Avant l'entracte, son intelligence textuelle, immergée dans l'accompagnement plantureux de la Deutsche Radio Philharmonie, avait déjà fait merveille dans cinq Chants d'Auvergne de Joseph Canteloube. Une appétence commune également sensible dans la première œuvre du concert : la Suite de Callirhoé de Cécile Chaminade, avec son Scherzettino mendelsohnnien et son Pas des écharpes qui commence à s'immiscer dans le catalogue des bis idéaux. Chaminade, Canteloube, Mahler : un programme dont la cohérence solaire vaut un large succès à Michael Schønwandt dont l'interprétation est saluée des deux mains par le public du Théâtre Ledoux et des deux pieds par l'ensemble des musiciens de la Deutsche Radio Philharmonie.

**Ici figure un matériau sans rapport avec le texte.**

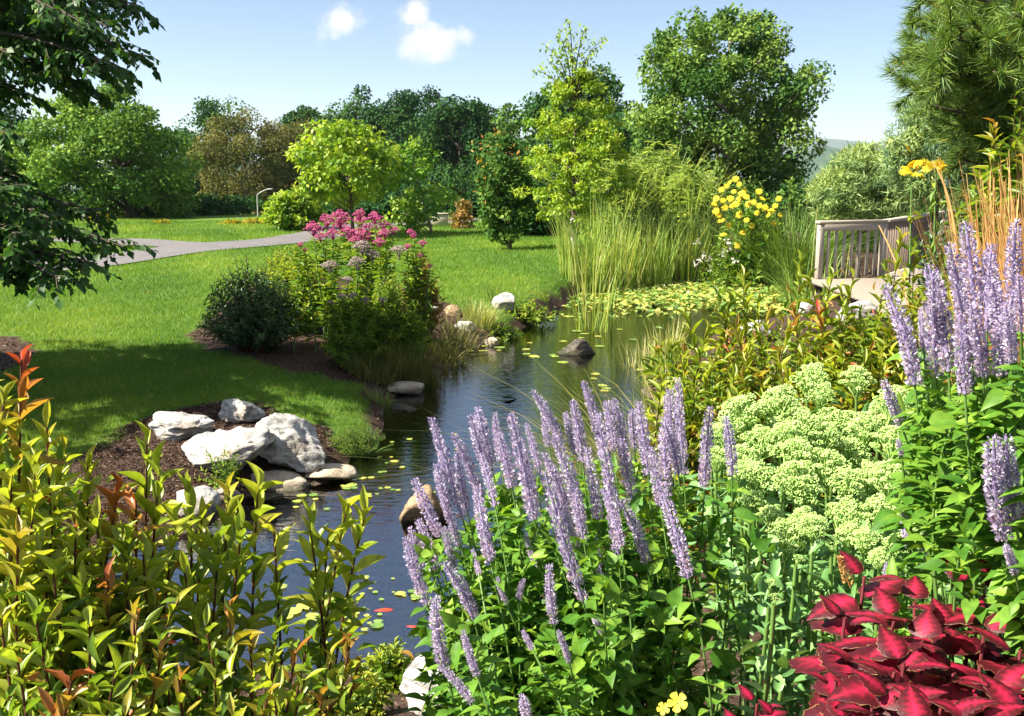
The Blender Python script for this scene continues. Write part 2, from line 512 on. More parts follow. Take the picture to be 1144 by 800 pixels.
RING = np.array([-8.5, 12.4]); RINGR = 2.35
PATHA = PG([(-120, 318), (0, 304), (60, 298), (150, 287), (220, 278), (300, 271), (345, 267)])
PATHB = PG([(60, 268), (100, 269.5), (150, 271), (210, 274)])
PATHA = np.concatenate([PATHA, [[-6.0, 39.5], [-1.5, 44], [6, 50]]])
def dpath(line, x, y):
    d = np.full(np.shape(x), 1e9)
    for i in range(len(line) - 1):
        a, b = line[i], line[i + 1]; e = b - a
        t = np.clip(((x - a[0]) * e[0] + (y - a[1]) * e[1]) / (e @ e), 0, 1)
        d = np.minimum(d, np.hypot(x - a[0] - t * e[0], y - a[1] - t * e[1]))
    return d
RIGHTB = PG([(628, 343), (640, 300), (625, 283), (650, 270)])
def lawn_mask(x, y):
    """how far inside the lawn (positive) a ground point is"""
    w_ = .07 * np.sin(7 * x + 3 * y) + .05 * np.sin(5 * y - 9 * x)
    m = sdf(POND, x, y) - .22 + w_
    m = np.minimum(m, sdf(ROCKBED, x, y) + w_)
    m = np.minimum(m, sdf(ISLAND, x, y) + w_)
    m = np.minimum(m, np.hypot(x - RING[0], y - RING[1]) - RINGR + w_)
    m = np.minimum(m, dpath(PATHA, x, y) - 1.12)
    m = np.minimum(m, dpath(PATHB, x, y) - .88)
    xr = np.interp(y, [6, 12, 24, 30, 45, 60], [-1.5, -.6, 1.2, 2.6, 6, 10])   # right border: reeds and planting
    m = np.minimum(m, np.where(y > 13, xr + .3 - x, 1e3))
    m = np.minimum(m, np.where(y <= 13, -1.2 - x, 1e3))
    m = np.minimum(m, y - 5.2 + .3 * x * 0)
    return m

# ------------------------------------------------------------------ ground, one sheet to the horizon
def build_ground():
    xs = np.unique(np.round(np.concatenate([-np.geomspace(24, 7800, 46), np.arange(-24, 24, .16), np.geomspace(24, 7800, 46)]), 3))
    ys = np.unique(np.round(np.concatenate([-np.geomspace(4, 600, 15), np.arange(-4, 36, .16), np.geomspace(36, 8600, 70)]), 3))
    X, Y = np.meshgrid(xs, ys)
    Zh = hgt(X.ravel(), Y.ravel())
    g = Geo()
    nx, ny = len(xs), len(ys)
    i = np.arange(nx - 1)[None] + np.arange(ny - 1)[:, None] * nx
    Fc = np.stack([i, i + 1, i + 1 + nx, i + nx], -1).reshape(-1, 4)
    lm = lawn_mask(X.ravel(), Y.ravel())
    t = np.where(Zh < -.02, 0.0, .35 + .3 * sm(-.08, .10, lm))
    t = np.where(Y.ravel() > 46, .65, t)
    g.add(np.stack([X.ravel(), Y.ravel(), Zh], -1), Fc, t)
    m = MT('ground')
    tn = m.n('ShaderNodeAttribute', attribute_name='tint').outputs['Fac']
    p = m.pos()
    n1 = m.noise(1.3, 4, .6, p); n2 = m.noise(34, 5, .7, p); n3 = m.noise(9, 4, .6, p)
    soil = m.ramp(n2, [(.28, (.018, .011, .008)), (.5, (.06, .036, .025)), (.66, (.13, .085, .06)), (.8, (.26, .19, .14))])
    turf = m.mixc(m.ramp(n1, [(.35, (0, 0, 0)), (.7, (1, 1, 1))]), m.ramp(n2, [(.3, (.04, .10, .012)), (.75, (.12, .22, .025))]), m.ramp(n3, [(.3, (.08, .16, .02)), (.75, (.17, .25, .04))]))
    mud = m.ramp(n3, [(.3, (.07, .062, .045)), (.55, (.17, .145, .105)), (.75, (.30, .25, .19))])
    c = m.mixc(m.ramp(tn, [(.05, (0, 0, 0)), (.3, (1, 1, 1))]), mud, soil)
    c = m.mixc(m.ramp(tn, [(.42, (0, 0, 0)), (.58, (1, 1, 1))]), c, turf)
    bmp = m.bump(n2, .8, .04)
    mt = m.done(m.surf(c, .9, .15, bmp))
    solo('ground', g, mt, smooth=True, kind='structure', label='lawn and planting soil around the garden pond')
build_ground()

def strip(name, line, wdt, mat, lift, label):
    P = [np.asarray(line[0])]
    for a, b in zip(line[:-1], line[1:]):
        k = max(1, int(np.hypot(*(b - a)) / .5))
        P += [a + (b - a) * (j + 1) / k for j in range(k)]
    P = np.array(P)
    for _ in range(6):
        P[1:-1] = (P[:-2] + 2 * P[1:-1] + P[2:]) / 4
    T = U(np.gradient(P, axis=0)); S = np.stack([-T[:, 1], T[:, 0]], -1)
    us = np.linspace(-1, 1, 9)
    n = len(P)
    V = P[:, None] + S[:, None] * (us[None, :, None] * wdt / 2)
    V = V.reshape(-1, 2)
    z = hgt(V[:, 0], V[:, 1]) + lift
    g = Geo()
    i = np.arange(n - 1)[:, None] * 9 + np.arange(8)[None]
    g.add(np.column_stack([V, z]), np.stack([i, i + 1, i + 10, i + 9], -1).reshape(-1, 4))
    solo(name, g, mat, smooth=True, kind='structure', label=label)
m = MT('asphalt')
p_ = m.pos()
na = m.noise(2.2, 5, .6, p_); nb = m.noise(90, 3, .6, p_)
ca = m.mixc(m.ramp(nb, [(.35, (0, 0, 0)), (.7, (.6, .6, .6))]), m.ramp(na, [(.3, (.085, .08, .082)), (.7, (.135, .125, .128))]), (.21, .195, .195))
M['asphalt'] = m.done(m.surf(ca, .85, .2, m.bump(nb, .3, .005)))
strip('footpath', PATHA, 2.3, M['asphalt'], .028, 'grey asphalt footpath curving across the lawn')
strip('footpath', PATHB, 1.8, M['asphalt'], .024, 'side branch of the grey path joining from the left')

# ------------------------------------------------------------------ pond water
def build_water():
    g = Geo()
    x0, x1, y0, y1 = -14, 16, 3.2, 34
    xs = np.linspace(x0, x1, 31); ys = np.linspace(y0, y1, 31)
    X, Y = np.meshgrid(xs, ys)
    keep = sdf(POND, X.ravel(), Y.ravel()) < 2.6
    i = np.arange(30)[None] + np.arange(30)[:, None] * 31
    Fc = np.stack([i, i + 1, i + 32, i + 31], -1).reshape(-1, 4)
    Fc = Fc[keep[Fc].any(1)]
    g.add(np.stack([X.ravel(), Y.ravel(), 0 * X.ravel()], -1), Fc)
    m = MT('pond_water')
    p = m.pos()
    mp = m.n('ShaderNodeMapping', {'Vector': p, 'Scale': (1.0, 2.2, 1)}).outputs[0]
    n = m.noise(5.5, 3, .5, mp); n2 = m.noise(1.1, 2, .5, p)
    b = m.n('ShaderNodeBump', {'Height': m.math('ADD', n, m.math('MULTIPLY', n2, .8)), 'Strength': .09, 'Distance': .06}).outputs[0]
    gl = m.n('ShaderNodeBsdfGlossy', {'Color': (1, 1, 1, 1), 'Roughness': .012, 'Normal': b})
    tr = m.n('ShaderNodeBsdfTransparent', {'Color': (.70, .74, .75, 1)})
    fr = m.n('ShaderNodeFresnel', {'IOR': 4.2, 'Normal': b}).outputs[0]
    x = m.n('ShaderNodeMixShader', {0: fr})
    m.link(tr.outputs[0], x.inputs[1]); m.link(gl.outputs[0], x.inputs[2])
    solo('pond_water', g, m.done(x), kind='structure', label='still pond water mirroring the blue sky and reeds')
build_water()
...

Les 20 ans du Trio Cassard Grimal Gastinel
Avant le connu, le méconnu. Avant le Trio op. 100 de Franz Schubert, les trois artistes font connaître le Trio que la compositrice américaine Rebecca Clarke, décédée en 1979, composa en 1921. On ne trouvera aucun signe avant-coureur de Philip Glass ou de Leonard Bernstein dans cette musique attentive à la musique française de son temps, et même au futur Chostakovitch (l'Allegro vigoroso), partagée entre la tentation mélodique et la recherche du son (troublante immatérialité des lignes conjointes du violon et du violoncelle).

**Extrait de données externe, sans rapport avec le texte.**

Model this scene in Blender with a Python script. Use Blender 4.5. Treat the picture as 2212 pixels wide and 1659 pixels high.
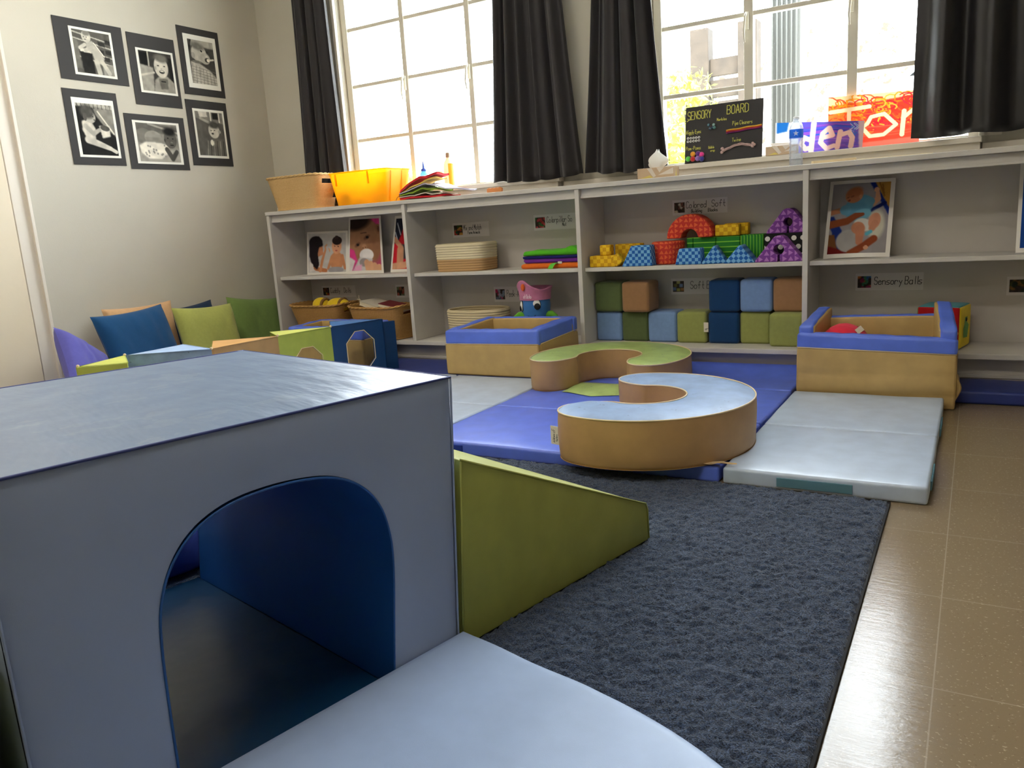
import bpy, bmesh, math, random
import numpy as np
from mathutils import Vector, Matrix
random.seed(7); RNG = np.random.default_rng(11)
for o in list(bpy.data.objects): bpy.data.objects.remove(o, do_unlink=True)
scene = bpy.context.scene
COL = scene.collection
PI = math.pi
R = math.radians

# ------------------------------------------------------------------ camera
cd = bpy.data.cameras.new('camera'); cam = bpy.data.objects.new('camera', cd); COL.objects.link(cam)
cd.sensor_width = 36; cd.lens = 1708.11/2212*36; cd.clip_start = .02; cd.clip_end = 200
yaw, pitch, roll = .5365, .2016, -.0658
fw = Vector((-math.sin(yaw)*math.cos(pitch), math.cos(yaw)*math.cos(pitch), -math.sin(pitch)))
rt = Vector((math.cos(yaw), math.sin(yaw), 0)); up = rt.cross(fw)
r2 = rt*math.cos(roll)+up*math.sin(roll); u2 = -rt*math.sin(roll)+up*math.cos(roll)
m = Matrix((r2, u2, -fw)).transposed().to_4x4(); m.translation = Vector((4.154, -3.8975, .8563))
cam.matrix_world = m
scene.camera = cam

# ------------------------------------------------------------------ light and exposure
scene.view_settings.view_transform = 'Standard'; scene.view_settings.look = 'None'
scene.view_settings.gamma = 1; scene.view_settings.use_curve_mapping = False
scene.view_settings.exposure = 1.15
w = bpy.data.worlds.new('daylight'); scene.world = w; w.use_nodes = True
bg = w.node_tree.nodes['Background']; bg.inputs[0].default_value = (.88, .94, 1, 1); bg.inputs[1].default_value = 12.0
CEIL_FILL_EMIT = 12.0  # emission of the added, unseen ceiling fill lights
cy_ = scene.cycles; cy_.max_bounces = 6; cy_.diffuse_bounces = 4; cy_.glossy_bounces = 3; cy_.transmission_bounces = 4; cy_.transparent_max_bounces = 8
cy_.caustics_reflective = False; cy_.caustics_refractive = False; cy_.use_adaptive_sampling = True; cy_.adaptive_threshold = .02; cy_.adaptive_min_samples = 32

def lin(c):
    return tuple(((v/255)/12.92 if v/255 <= .04045 else ((v/255+.055)/1.055)**2.4) for v in c)

# ------------------------------------------------------------------ node helper and materials
class NT:
    def __init__(s, name):
        s.m = bpy.data.materials.new(name); s.m.use_nodes = True
        s.t = s.m.node_tree; s.b = s.t.nodes['Principled BSDF']; s.out = s.t.nodes['Material Output']
    def n(s, k, **kw):
        x = s.t.nodes.new(k)
        for a, b in kw.items(): setattr(x, a, b)
        return x
    def l(s, a, b): s.t.links.new(a, b)
    def inp(s, sock, v):
        if hasattr(v, 'is_output'): s.l(v, sock)
        else: sock.default_value = v
    def ma(s, op, a, b=0., c=None):
        x = s.n('ShaderNodeMath', operation=op); s.inp(x.inputs[0], a); s.inp(x.inputs[1], b)
        if c is not None: s.inp(x.inputs[2], c)
        return x.outputs[0]
    def mix(s, f, a, b):
        x = s.n('ShaderNodeMix', data_type='RGBA'); s.inp(x.inputs[0], f)
        for i, v in ((6, a), (7, b)): s.inp(x.inputs[i], v if hasattr(v, 'is_output') else (*v, 1))
        return x.outputs[2]
    def co(s, which='Object'):
        return s.n('ShaderNodeTexCoord').outputs[which]
    def noise(s, scale, detail=2, vec=None, rough=.5):
        x = s.n('ShaderNodeTexNoise'); x.inputs['Scale'].default_value = scale; x.inputs['Detail'].default_value = detail
        x.inputs['Roughness'].default_value = rough
        s.l(vec if vec is not None else s.co(), x.inputs['Vector']); return x.outputs['Fac']
    def bump(s, h, strength, dist=.002, prev=None):
        x = s.n('ShaderNodeBump'); x.inputs['Strength'].default_value = strength; x.inputs['Distance'].default_value = dist
        s.inp(x.inputs['Height'], h)
        if prev is not None: s.l(prev, x.inputs['Normal'])
        return x.outputs[0]
    def xyz(s, vec=None):
        x = s.n('ShaderNodeSeparateXYZ'); s.l(vec if vec is not None else s.co(), x.inputs[0]); return x.outputs

def mat(name, rgb, rough=.5, bumps=(), var=None, spec=.5, metal=0, sheen=0, trans=0, rvar=None):
    t = NT(name); c = lin(rgb)
    t.b.inputs['Base Color'].default_value = (*c, 1)
    t.b.inputs['Roughness'].default_value = rough
    t.b.inputs['Specular IOR Level'].default_value = spec
    t.b.inputs['Metallic'].default_value = metal
    if sheen: t.b.inputs['Sheen Weight'].default_value = sheen
    if var:
        f = t.noise(var[0], 3); k = var[1]
        f = t.ma('MULTIPLY', t.ma('SUBTRACT', f, .35), 3.3)
        x = t.mix(f, tuple(v*(1-k) for v in c), tuple(min(1, v*(1+k)) for v in c)); x.node.clamp_factor = True
        t.l(x, t.b.inputs['Base Color'])
    if rvar:
        t.l(t.ma('ADD', t.ma('MULTIPLY', t.noise(rvar[0], 3), rvar[1]), rough-rvar[1]/2), t.b.inputs['Roughness'])
    p = None
    for sc, st, di in bumps: p = t.bump(t.noise(sc, 3), st, di, p)
    if p is not None: t.l(p, t.b.inputs['Normal'])
    if trans:   # light passes through thin cloth or plastic
        tr = t.n('ShaderNodeBsdfTranslucent'); tr.inputs[0].default_value = (*c, 1)
        mx = t.n('ShaderNodeMixShader'); mx.inputs[0].default_value = trans
        t.l(t.b.outputs[0], mx.inputs[1]); t.l(tr.outputs[0], mx.inputs[2]); t.l(mx.outputs[0], t.out.inputs[0])
    return t.m

def clear_mat(name, tint, gloss=.08, rough=.03, haze=0., hazecol=(255, 255, 255)):
    t = NT(name); tp = t.n('ShaderNodeBsdfTransparent'); tp.inputs[0].default_value = (*lin(tint), 1)
    g = t.n('ShaderNodeBsdfGlossy'); g.inputs['Roughness'].default_value = rough
    mx = t.n('ShaderNodeMixShader')
    lw = t.n('ShaderNodeLayerWeight'); lw.inputs[0].default_value = .25
    t.l(t.ma('ADD', t.ma('MULTIPLY', lw.outputs['Fresnel'], .6), gloss), mx.inputs[0])
    t.l(tp.outputs[0], mx.inputs[1]); t.l(g.outputs[0], mx.inputs[2])
    o = mx.outputs[0]
    if haze:
        tr = t.n('ShaderNodeBsdfTranslucent'); tr.inputs[0].default_value = (*lin(hazecol), 1)
        m2 = t.n('ShaderNodeMixShader'); m2.inputs[0].default_value = haze
        t.l(o, m2.inputs[1]); t.l(tr.outputs[0], m2.inputs[2]); o = m2.outputs[0]
    t.l(o, t.out.inputs[0]); return t.m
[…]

On n'a pas tous les jours 20 ans : quoi de mieux pour fêter un tel évènement que le « trio des trios » : le n°2 opus 100 de Franz Schubert, curieusement moins programmé que son jumeau, composé conjointement, le n°1 opus 99. L'irrésistible beauté de ses thèmes (et pas seulement celui de son deuxième mouvement, mis à portée de toutes les oreilles par le Barry Lyndon de Kubrick) fait à nouveau figure de baume dans l'interprétation du jour, qui convoque, dans le Kursaal où ils se produisirent naguère en chair et en os, les fantômes du Beaux Arts Trio, de Nikita Magalov. Comme Menahem Pressler penché à se rompre sur ses partenaires, le piano maternel de Philippe Cassard, la rondeur de son toucher debussyste, la fluidité des cascades de notes reprises à certain Impromptu, est le phare dans la nuit schubertienne d'un « dialogue à trois » où le violon incisif de David Grimal, le violoncelle tranquille d'Anne Gastinel, même héritant des plus belles phrases (les trois retours du fameux thème suédois dans le dernier mouvement pour elle, la vélocité du thème principal pour lui), restent dans un prégnant intimisme.
En écho au long quatrième mouvement, composé par Schubert un an avant sa mort précoce en 1828, le trio propose en bis l'Allegretto ma non troppo de l'Opus 70 n°2 de Beethoven, autre pièce qui, comme le dit Philippe Cassard « n'en finit pas de finir » et où l'on entend déjà, comme un passage de relais entre ces deux compositeurs majeurs, les futures cascades de notes du susnommé Impomptu schubertien. Comme on s'y attendait avec ces trois artistes : un grand moment de musique.